New Orleans My aunt Leah would never let me forget Election Day in 1968, and would half-kid and half-scold me for decades. It had nothing to do with the contest, which was still being counted out between Richard Nixon and Hubert Humphrey that night when I showed up at their house in Tulsa, Oklahoma. I was driving a Ford Econoline van, rigged for camping, and their house was the first stop as I headed for California. It wasn’t that she and my uncle weren’t glad to see me. I had stayed with them during the summer of 1966 after graduating from high school, when I was working as a contract roustabout in the Skelly oil fields in Velma, Oklahoma, where they were then. No, it was the fact that I had picked up a hitchhiker on the highway that night, and came in with him in tow as well. Aunt Leah was too lovely and mannered to refuse a guest, but forevermore she would insinuate that I had risked her children’s lives by bringing in an unknown stranger that night.

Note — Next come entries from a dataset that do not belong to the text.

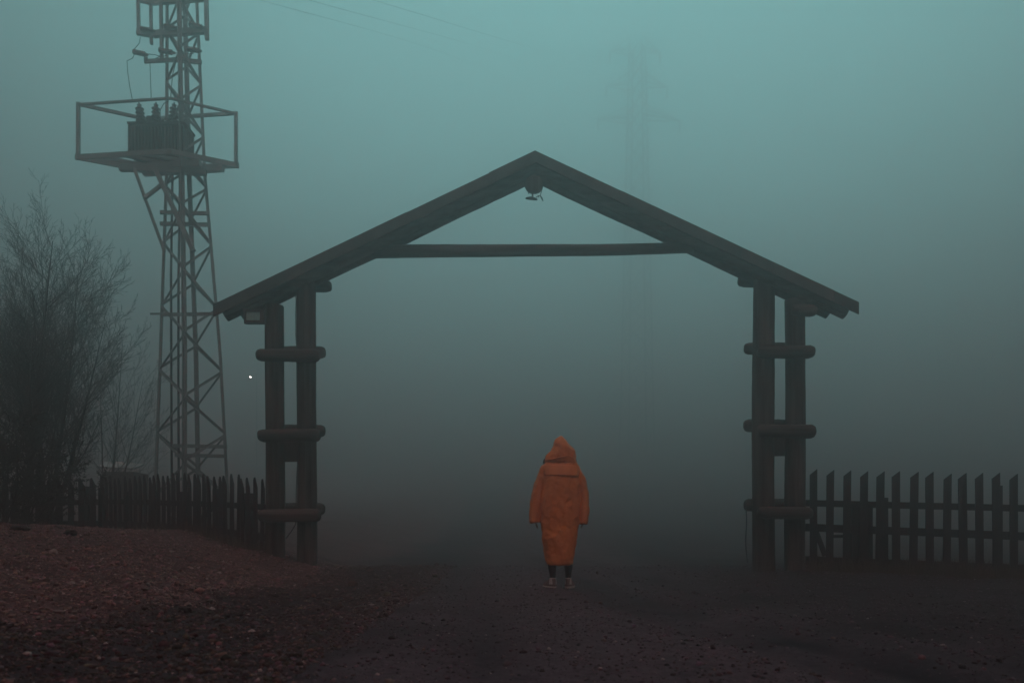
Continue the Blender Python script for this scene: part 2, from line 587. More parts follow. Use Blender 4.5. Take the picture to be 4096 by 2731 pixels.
# roof
yR0, yR1 = D0 - 0.32, D0 + 0.30
ka = F / yR0
apex = Vector(((2142 - CX) / ka, 0, CZ + (HY - 608) / ka))
eaveL = Vector(((855 - CX) / ka, 0, CZ + (HY - 1222) / ka))
eaveR = Vector(((3433 - CX) / ka, 0, CZ + (HY - 1212) / ka))
for e, sgn in ((eaveL, -1), (eaveR, 1)):
    d = (e - apex)
    Ls = d.length
    d.normalize()
    nrm = Vector((-d.z, 0, d.x)) * (1 if sgn > 0 else -1)     # outward (up)
    if nrm.z < 0:
        nrm = -nrm
    m = MB()
    # roof planks laid along the slope, each with its own ragged end
    nb = 4
    wy = (yR1 - yR0) / nb
    for k in range(nb):
        yy0 = yR0 + wy * k + 0.002
        yy1 = yy0 + wy - 0.004
        e_ = Ls - (0.0, 0.03, 0.05, 0.02)[k]
        a0, a1 = apex + d * 0.0, apex + d * e_
        th = 0.03
        q = []
        for off in (-th, 0):
            for (pt, yy) in ((a0, yy0), (a1, yy0), (a1, yy1), (a0, yy1)):
                q.append(Vector((pt.x, yy, pt.z)) + nrm * off)
        m.hexa(q)
    m.build('roof_planks', PLANK, gate)
    # thin capping lath on the front edge, broken into lengths
    m = MB()
    cur = 0.0
    for ln in ((0.75, 1.3, 1.25, 1.9) if sgn < 0 else (1.35, 1.9, 1.5, 0.4)):
        a0, a1 = apex + d * cur, apex + d * min(cur + ln - 0.004, Ls)
        lift = random.uniform(-0.004, 0.006)
        q = []
        for off in (-0.165, 0.006 + lift):
            for (pt, yy) in ((a0, yR0 - 0.028), (a1, yR0 - 0.028), (a1, yR0 - 0.002), (a0, yR0 - 0.002)):
                q.append(Vector((pt.x, yy, pt.z + off)))
        m.hexa(q)
        cur += ln
        if cur > Ls - 0.05:
            break
    m.build('fascia_board', PLANK, gate)
    # pairs of rafter logs under the planks
    for yy, r, short in ((D0 - 0.16, 0.10, 0.05), (D0 + 0.09, 0.095, 0.22)):
        c0 = apex - nrm * (0.034 + r) + d * 0.03
        c1 = apex - nrm * (0.034 + r) + d * (Ls - short)
        m = MB()
        m.log((c0.x, yy, c0.z), (c1.x, yy, c1.z), r, r * 0.97, n=16, wob=0.05, cham=0.12, seg=40)
        m.build('rafter', WOODH, gate, True)
    # edge batten under the eave
    m = MB()
    c = apex + d * (Ls - 0.34) - nrm * 0.22
    for (s0, s1, off) in ((Ls - 0.62, Ls - 0.10, 0.16),):
        q = []
        for o2 in (-off - 0.045, -off + 0.09):
            for (sv, yy) in ((s0, yR0 + 0.03), (s1, yR0 + 0.03), (s1, yR0 + 0.07), (s0, yR0 + 0.07)):
                pt = apex + d * sv + nrm * o2
                q.append(Vector((pt.x, yy, pt.z)))
        m.hexa(q)
    m.build('eave_board', PLANK, gate)
m = MB()
m.log((gx(1488), D0 - 0.03, gzp(1009)), (gx(2772), D0 - 0.03, gzp(995)), 0.096, 0.078, n=16, seg=30, cham=0.1, bow=-0.01)
m.build('tie_beam', WOODH, gate, True)
m = MB()
yr = D0 - 0.33
m.log((gx(2135, yr), yr, gzp(734, yr)), (gx(2135, yr), D0 - 0.25, gzp(734, yr)), 0.131, 0.13, n=20, seg=4, cham=0.08)
m.build('ridge_log', WOODV, gate, True)

# lamp under the ridge log
yl = D0 - 0.29
lamp = thing('hanging_lamp', P(2130, 772, yl), 'small shaded lamp hanging under the ridge log at the top of the gateway', 'lamp')
m = MB()
m.tube([P(2130, 768, yl), P(2130, 790, yl)], 0.014, 8)
m.bar(P(2113, 775, yl), P(2119, 768, yl), 0.012)
m.bar(P(2142, 776, yl), P(2136, 768, yl), 0.012)
m.build('stem', DARKST, lamp)
m = MB()
c = P(2126, 793, yl)
ax = Vector((0.10, -0.36, 1)).normalized()
m.lathe(c - ax * 0.022, ax, [(0, 0.001), (0.0, 0.082), (0.012, 0.09), (0.028, 0.075), (0.04, 0.03), (0.044, 0.001)], 20)
m.build('lamp_shade', DARKST, lamp, True)
m = MB()
m.tube([P(2172, 738, yl), P(2166, 765, yl), P(2161, 783, yl), P(2154, 784, yl), P(2144, 790, yl)], 0.006, 6)
m.tube([P(2161, 783, yl), P(2167, 793, yl), P(2172, 804, yl)], [0.007, 0.012, 0.007], 6)
m.tube([P(2154, 783, yl), P(2155, 790, yl)], [0.014, 0.006], 6)
m.build('cord', WIRE, lamp)

# floodlight under the left eave
yf = D0 - 0.40
fl = thing('floodlight', P(1015, 1268, yf), 'square floodlight with a pale sky-tinted glass face under the left eave of the gateway', 'floodlight')
m = MB()
kx = yf / F


def rect(px0, py0, px1, py1, y0, y1):
    m.box(((((px0 + px1) / 2) - CX) * kx, (y0 + y1) / 2, CZ + (HY - (py0 + py1) / 2) * kx), ((px1 - px0) * kx, y1 - y0, (py1 - py0) * kx))


rect(977, 1240, 985, 1294, yf - 0.02, yf + 0.03)
rect(1041, 1240, 1055, 1294, yf - 0.02, yf + 0.03)
rect(985, 1240, 1041, 1247, yf - 0.02, yf + 0.03)
rect(985, 1282, 1041, 1294, yf - 0.02, yf + 0.03)
rect(979, 1242, 1053, 1292, yf + 0.03, yf + 0.08)
m.build('housing', DARKST, fl)
m = MB()
rect(985, 1247, 1041, 1282, yf + 0.005, yf + 0.028)
m.build('glass', GLASS, fl)
for q0, q1 in (((1056, 1290), (1056, 1235)), ((976, 1270), (974, 1225))):
    m = MB()
    m.bar(P(*q0, yf), P(*q1, yf + 0.1), 0.012, 0.03)
    m.build('bracket', DARKST, fl)

# cable and chain
yc = D0 - 0.17
m = MB()
m.tube([P(1175, 1185, yc), P(1183, 1182, yc), P(1184, 1200, yc), P(1182, 1260, yc), P(1182, 1330, yc), P(1186, 1385, yc)], 0.006, 6)
m.tube([P(1186, 1385, yc), P(1192, 1600, yc), P(1190, 1850, yc), P(1185, 1960, yc), P(1184, 2070, yc), P(1183, 2095, yc), P(1165, 2125, yc + 0.02), P(1144, 2152, yc + 0.03)], 0.008, 6)
o = m.build('cable', WIRE)
tag(o, 'thin black cable running down the inner left post of the gateway', 'cable')
m = MB()
yc = yB - 0.10
n = 44
for i in range(n):
    t = i / (n - 1)
    c = P(2982 + 6 * t + 3 * math.sin(7 * t), 2020 + 226 * t, yc)
    hl, hw = 0.016, 0.009
    pts = []
    for k in range(9):
        a = 2 * math.pi * k / 8
        off = math.cos(a) * hw
        pts.append(c + Vector((off if i % 2 else 0, 0 if i % 2 else off, math.sin(a) * hl)))
    m.tube(pts, 0.0035, 4, False)
o = m.build('chain', DARKST)
tag(o, 'rusty chain hanging from the lowest log of the right gateway posts', 'chain')

# ------------------------------------------------------------------ fences


def picket_mesh(h, w, t, tip, lean):
    """board with a slanted top; tip > 0: highest edge on the right"""
    me = bpy.data.meshes.new('picket')
    x0, x1 = -w / 2, w / 2
    if tip == 'right':
        top = [(x1, h), (x1 - 0.02 * w, h), (x0, h - 0.085)]
    else:
        top = [(x1, h - 0.16), (x0 + 0.32 * w, h), (x0 + 0.18 * w, h), (x0, h - 0.05)]
    prof = [(x0, 0), (x1, 0)] + top
    n = len(prof)
    vs = [(x + lean * z, -t / 2, z) for x, z in prof] + [(x + lean * z, t / 2, z) for x, z in prof]
    fs = [tuple(range(n)), tuple(reversed(range(n, 2 * n)))] + [((i + 1) % n, i, n + i, n + (i + 1) % n) for i in range(n)]
    me.from_pydata(vs, [], fs)
    me.update()
    me.materials.append(PICK)
    return me


def put_picket(parent, me, loc, rz, sc=(1, 1, 1)):
    o = bpy.data.objects.new('picket', me)
    COL.objects.link(o)
    o.location = loc
    o.rotation_euler = (random.uniform(-.01, .01), random.uniform(-.015, .015), rz + random.uniform(-.05, .05))
    o.scale = sc
    o.parent = parent
    o.matrix_parent_inverse = Matrix.Translation(-parent.location)
    return o


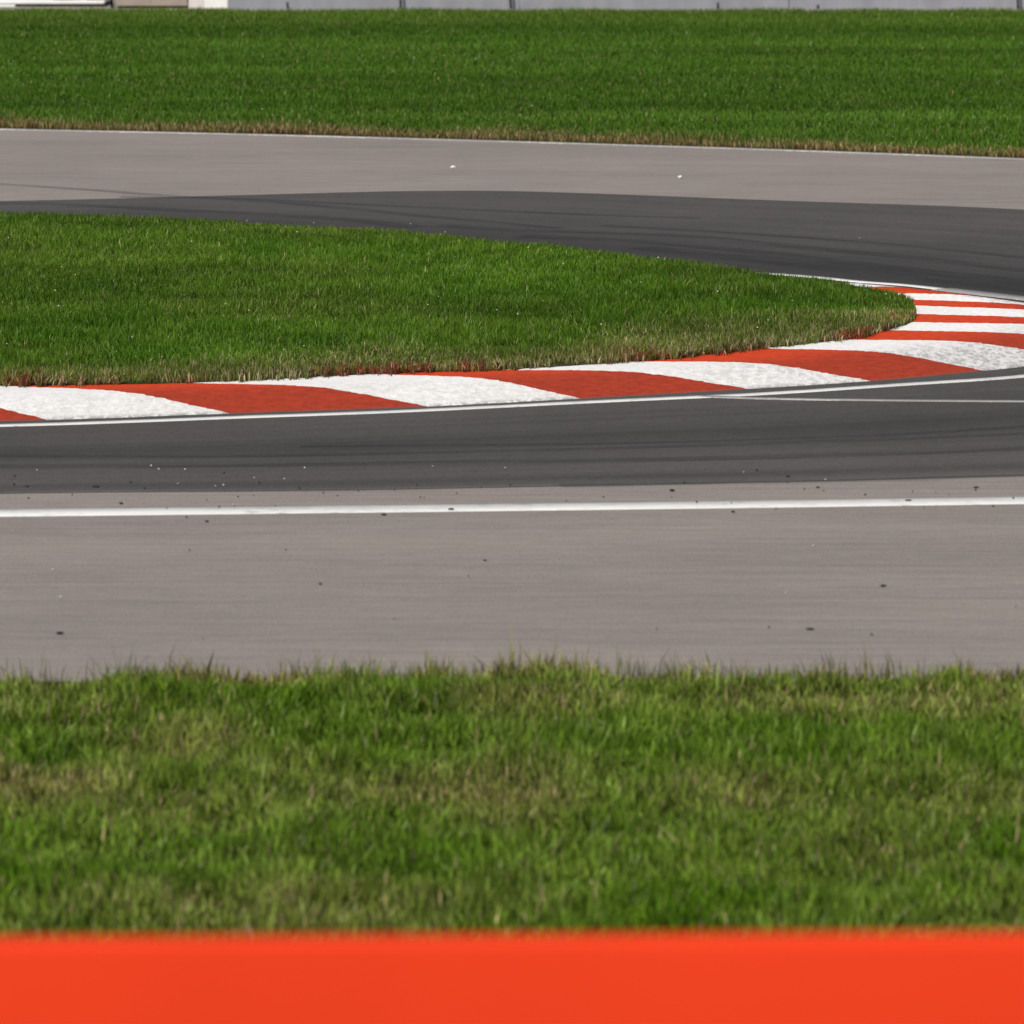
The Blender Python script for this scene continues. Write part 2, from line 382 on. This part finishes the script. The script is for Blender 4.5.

Richard Nixon was a strange, but too well known commodity on that night. Nixon was the Trump of that day, though different, equally feared, even though many of us who had marched on the street demanding Lyndon Johnson step down over the tragedy and travesty of the Vietnam War. On that November 5th, Nixon won by less than one-million votes over Humphrey out of more than 70 million cast.
1968 Election Results
Candidate | Party | Electoral Votes | Popular Votes | ||
✓ | Richard M. Nixon | Republican | 301 | 31,710,470 | |
Hubert H. Humphrey | Democratic | 191 | 30,898,055 | ||
George C. Wallace | American Independent | 46 |
9,906,473 |
You might wonder how I voted in that election, but I have to remind you that I couldn’t vote in 1968. I was hardly 20 years old then, and the voting age was 21. The 26th Amendment lowering the age to 18 was proposed in Congress in March 1971 and ratified by a sufficient number of states by July 1, 1971. It wouldn’t be an exaggeration that my generation paid for the lowering of the voting age in America with blood. The contradiction between a draft for all 18-year-olds to go to war and die for the country made no sense without letting them vote as well, even if that didn’t happen at the presidential level until 1972, when Nixon obliterated George McGovern.
Nonetheless, I have to wonder how US history might have worked out differently, if people my age in the 60s generation would have been able to vote in 1968? There were many millions of boomers infused with the youth culture and rebellion of that time. Our votes wouldn’t have gone to Wallace or Nixon, that’s for sure.
All of which makes me scratch my head when pollsters and pundits write off young voters now in the 2024 election. We would have changed history. Young people could also make history now, but you have to actually go to the polling station and do it right. Don’t ever miss a chance to vote!